Onto more pressing matters. I took a long walk from Wellawatte to Dehiwela today and stopped at a cake shop. My natural choice was chocolate of course. Many children pointed fondly at the fudge cake and other popular choices.

In the corner I found the lonely ribbon cake. Dejected and lonely and attention craving in its pink and green and white, but a mere passing fad of the 90s. I asked the man, do people buy this ribbon cake anymore. And he said, no ma’am, they do not. I patted the glass in front of the lonely ribbon cake and thought I heard it utter a stifled sob.

It turned out to be the sound the jammed drink-machine was making, but nevertheless.

People always go for the chocolate or cheese or fruit, the more fashionable choices, whilst the dorkily coloured gay named cake sits all alone behind cold glass display doors, looking out upon a cruel inconsiderate world, wondering, hey man, when is anyone gonna give the ribbon cake a chance? I’m a cake too. I’m tasty and creamy too. What does that fgt fruitcake have that I don’t.

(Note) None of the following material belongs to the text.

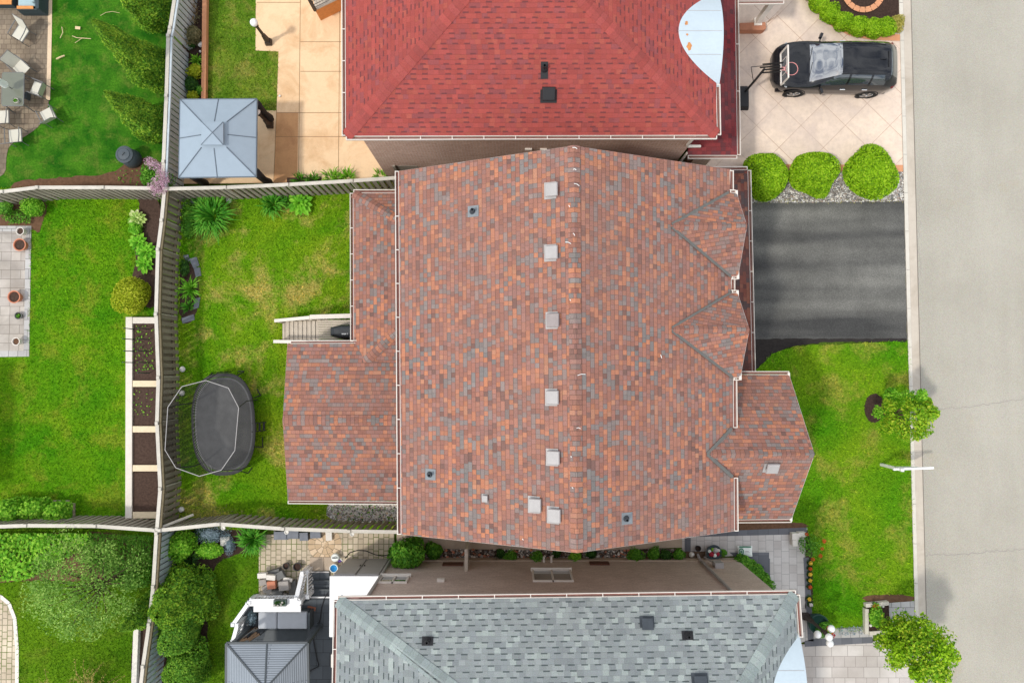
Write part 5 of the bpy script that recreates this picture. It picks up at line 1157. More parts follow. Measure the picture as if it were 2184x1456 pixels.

There, there, I said comfortingly, before buying it and erasing all traces of its existence. It’ll be ok. It doesn’t matter how pretty you look in the glass box, you’re all going to end up the same masticated blobs in someone’s belly, ribbon cake.

I wish I could say I meant that story to be a metaphor for life and its trivial temporaryness, but really it’s been my 6th piece of cake and this is most certainly the sugar rush talking. Whee.

  1. Sabby says:

    RIP Ribbon Cake.
    The shelf would always miss you.

  2. LOL. funny post. But you are still a traitor. 😦

  3. Chavie says:

    why would you delete all the posts if you wanted to move back there anyway? 😉

    yay for cake! 😀

  4. Gehan says:

    hey there.. new layout is a lot cleaner but perhaps doesnt suit ur blog 😉

    ur blog doesnt have a title.. i think u just inserted the header without typing a name, so it shows up as (title unknown) on feed readers etc..

    and finally, there IS a delete all option in blogger, tho im not sure why u wanna use it.. just go to edit posts-> click select all -> move down the bottom and click delete selected..

    either way.. cheers to the new blog 🙂

    …. yes this has nothing to do with ribbon cake, i know…..

  5. Azrael says:

    Dammit, how can i now eat a Black Forrest without feeling guilty???